We are deeply grateful to have had student volunteers from @hku.cedars and @cishk and @gsishk to share their favourite leisure and art activities with the children from single-parent families in the Sham Shui Po neighbourhood. By providing the children with meaningful and immersive leisure and art making workshops, the volunteers enabled the children's single mothers to participate in empowerment camps with @hkmomtrepreneurs. In 2022, we will continue to build new social networks within our communities to help support  students in Hong Kong. We hope that these programmes accompolish  changes in our society in the future, helping to fulfil our deep belief in social inclusion.
 
Tsuen Wan Storytelling through Chinese Ink Performance Art

We are delighted to work with InkWanders  on the Tsuen Wan Community Storytelling Through Ink Performance Arts project.  

During a three-hour session that included community storytelling, heritage appreciation, and art making,  we helped student participants to explore Tsuen Wan's historical and social changes since the 1950s, particular those related to female social status in Hong Kong.  

We started by introducing Tsuen Wan with a short film, guiding the students to appreciate the art and heritage highlights at The Mills. We then shared a family history story from the 1960s as written by the third generation of a textile family in Tsuen Wan. We then allowed the students  to walk around The Mills and explore all  the art installations in the space while also discovering heritage aspects of the building, in order to gain deeper understanding of the social context that underlies the history of textile making in Hong Kong, how deeply the craft and culture of  textile making is connected to Tsuen Wan and the meaning of textile-related artworks in the city.  
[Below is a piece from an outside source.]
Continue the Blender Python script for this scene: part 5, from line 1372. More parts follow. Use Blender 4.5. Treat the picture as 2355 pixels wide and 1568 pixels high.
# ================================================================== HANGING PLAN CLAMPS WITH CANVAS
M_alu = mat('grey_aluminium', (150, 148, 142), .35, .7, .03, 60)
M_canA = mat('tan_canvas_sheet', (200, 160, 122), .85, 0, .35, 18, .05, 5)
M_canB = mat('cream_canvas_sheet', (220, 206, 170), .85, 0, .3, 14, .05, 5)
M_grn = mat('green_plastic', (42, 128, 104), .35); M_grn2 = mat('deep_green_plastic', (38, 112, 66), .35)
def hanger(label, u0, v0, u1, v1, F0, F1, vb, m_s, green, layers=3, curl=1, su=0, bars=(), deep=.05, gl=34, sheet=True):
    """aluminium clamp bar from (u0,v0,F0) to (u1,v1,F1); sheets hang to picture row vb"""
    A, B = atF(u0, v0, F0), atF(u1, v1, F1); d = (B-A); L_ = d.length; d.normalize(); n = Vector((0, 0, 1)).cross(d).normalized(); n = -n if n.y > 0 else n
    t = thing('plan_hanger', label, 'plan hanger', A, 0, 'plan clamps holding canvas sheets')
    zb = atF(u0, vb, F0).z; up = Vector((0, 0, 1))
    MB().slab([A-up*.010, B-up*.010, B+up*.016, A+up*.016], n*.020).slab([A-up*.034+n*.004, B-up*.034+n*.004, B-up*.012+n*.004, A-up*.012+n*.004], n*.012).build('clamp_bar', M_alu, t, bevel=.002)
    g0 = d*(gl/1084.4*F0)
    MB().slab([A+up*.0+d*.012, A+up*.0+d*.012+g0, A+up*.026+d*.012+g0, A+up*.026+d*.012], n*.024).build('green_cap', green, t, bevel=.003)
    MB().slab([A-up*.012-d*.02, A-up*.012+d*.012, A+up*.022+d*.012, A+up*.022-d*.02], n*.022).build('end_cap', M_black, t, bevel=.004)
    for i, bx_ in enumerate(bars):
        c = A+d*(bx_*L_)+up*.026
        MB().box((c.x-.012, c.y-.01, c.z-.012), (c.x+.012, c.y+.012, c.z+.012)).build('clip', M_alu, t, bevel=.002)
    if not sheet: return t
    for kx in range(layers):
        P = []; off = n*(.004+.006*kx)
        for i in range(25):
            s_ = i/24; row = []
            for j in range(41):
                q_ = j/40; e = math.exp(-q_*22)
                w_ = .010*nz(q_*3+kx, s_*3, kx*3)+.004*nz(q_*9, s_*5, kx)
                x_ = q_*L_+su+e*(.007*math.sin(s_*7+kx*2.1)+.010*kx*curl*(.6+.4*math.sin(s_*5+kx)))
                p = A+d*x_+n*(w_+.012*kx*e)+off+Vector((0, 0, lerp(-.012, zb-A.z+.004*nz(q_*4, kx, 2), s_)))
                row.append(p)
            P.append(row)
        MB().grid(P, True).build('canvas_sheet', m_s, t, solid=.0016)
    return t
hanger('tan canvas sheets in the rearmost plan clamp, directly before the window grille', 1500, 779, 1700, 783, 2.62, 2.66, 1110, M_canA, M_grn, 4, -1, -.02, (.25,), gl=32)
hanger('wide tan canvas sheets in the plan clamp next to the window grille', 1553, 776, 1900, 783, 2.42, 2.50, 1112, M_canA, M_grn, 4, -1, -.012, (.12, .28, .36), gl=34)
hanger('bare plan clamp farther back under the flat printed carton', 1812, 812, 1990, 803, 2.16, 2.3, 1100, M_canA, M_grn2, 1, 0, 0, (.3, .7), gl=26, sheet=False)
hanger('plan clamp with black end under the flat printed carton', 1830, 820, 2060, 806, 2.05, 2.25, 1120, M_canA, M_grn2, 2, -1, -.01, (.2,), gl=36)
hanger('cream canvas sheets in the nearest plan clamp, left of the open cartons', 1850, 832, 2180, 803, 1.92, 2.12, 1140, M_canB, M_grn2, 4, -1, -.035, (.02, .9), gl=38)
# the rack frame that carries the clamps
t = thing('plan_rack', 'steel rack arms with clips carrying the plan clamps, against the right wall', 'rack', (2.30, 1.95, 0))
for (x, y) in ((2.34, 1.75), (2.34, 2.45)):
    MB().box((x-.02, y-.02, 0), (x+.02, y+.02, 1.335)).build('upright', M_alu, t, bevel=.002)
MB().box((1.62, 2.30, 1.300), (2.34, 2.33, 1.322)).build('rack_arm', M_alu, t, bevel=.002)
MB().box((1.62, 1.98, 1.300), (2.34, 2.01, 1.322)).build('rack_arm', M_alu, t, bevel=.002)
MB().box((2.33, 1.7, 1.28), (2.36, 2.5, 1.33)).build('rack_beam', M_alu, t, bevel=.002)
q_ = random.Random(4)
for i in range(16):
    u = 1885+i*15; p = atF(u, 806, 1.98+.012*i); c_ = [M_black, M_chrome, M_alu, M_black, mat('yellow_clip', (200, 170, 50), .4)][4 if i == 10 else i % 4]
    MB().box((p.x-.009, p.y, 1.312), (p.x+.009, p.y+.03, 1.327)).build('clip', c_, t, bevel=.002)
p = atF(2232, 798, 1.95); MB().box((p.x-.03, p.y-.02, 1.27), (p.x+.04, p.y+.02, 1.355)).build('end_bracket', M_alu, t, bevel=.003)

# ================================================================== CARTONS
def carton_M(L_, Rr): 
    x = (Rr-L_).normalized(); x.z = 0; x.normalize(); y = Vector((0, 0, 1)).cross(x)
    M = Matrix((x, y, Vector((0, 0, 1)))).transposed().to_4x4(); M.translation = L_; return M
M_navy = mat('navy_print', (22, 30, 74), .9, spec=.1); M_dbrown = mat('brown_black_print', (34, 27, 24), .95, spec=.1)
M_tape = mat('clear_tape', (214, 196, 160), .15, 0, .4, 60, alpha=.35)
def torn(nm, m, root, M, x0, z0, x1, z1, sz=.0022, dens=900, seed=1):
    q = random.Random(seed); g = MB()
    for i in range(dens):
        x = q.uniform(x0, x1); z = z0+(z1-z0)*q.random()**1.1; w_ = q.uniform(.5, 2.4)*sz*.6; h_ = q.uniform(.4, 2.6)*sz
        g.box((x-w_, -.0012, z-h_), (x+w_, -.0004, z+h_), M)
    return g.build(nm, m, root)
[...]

The subsequent ink performance art making session was intended to allow them express their own understanding and their personalities by writing the two modified version of  the Chinese characters that form Tsuen Wan (荃灣) together.  The modified version of the characters carry deeper meaning of the history, the social context, and the status  of female in Tsuen Wan.  Students took turns working on each stroke of the two characters on two large pieces of cloth. More importantly, they were  given limited space but  freedom to create. They were motivated to think and work with each others' individual  forms of expressions through each stroke. At the same time, they were given   the opportunity to work collaboratively to produce an artwork that express their own individual style and personalities while also engaging with and expressing their peers' intentions and styles. 

We are delighted to see how the students responded to this opportunity and challenge, expressing how they feel about the community they live in, and their dedication to the performance art making process. 
 
Art Viewing Study Groups at M+ and HKMOA

We are very glad to have had six student study groups visit M+ museum and Hong Kong Museum of Art (HKMOA) in December in sessions led by our trained facilitators.

Through the art viewing study groups, we encouraged students to exchange ideas and different interpretations, to ask open-ended questions, and to share and appreciate different perspectives.

More importantly, the sessions shared the joy and meaning of arts with the members of Hong Kong Community, who might lack support and opportunitiy to view and appreciate art in their regular life.

We are very grateful for our school supporters and community partners for helping to recruit student participants.  A big thank you to our student facilitators for their diligent independent art study and session preparation,  particularly at this busy exam time.

We would also like to thank our onsite volunteers for their support with logistic and management. We look forward to engaging with future study groups with new community partners who will allow us to introduce the art viewing opportunities to more students in Hong Kong.  

We also hope to expand our network to benefit more children (aged above 10) in Hong Kong via art viewing and appreciating opportunity. We hope to make this a sustainable programme after this successful pilot project. We deeply appreciate the continued commitment of our supporters, volunteers, and connectors.  

Thank you, and Happy New Year to you all.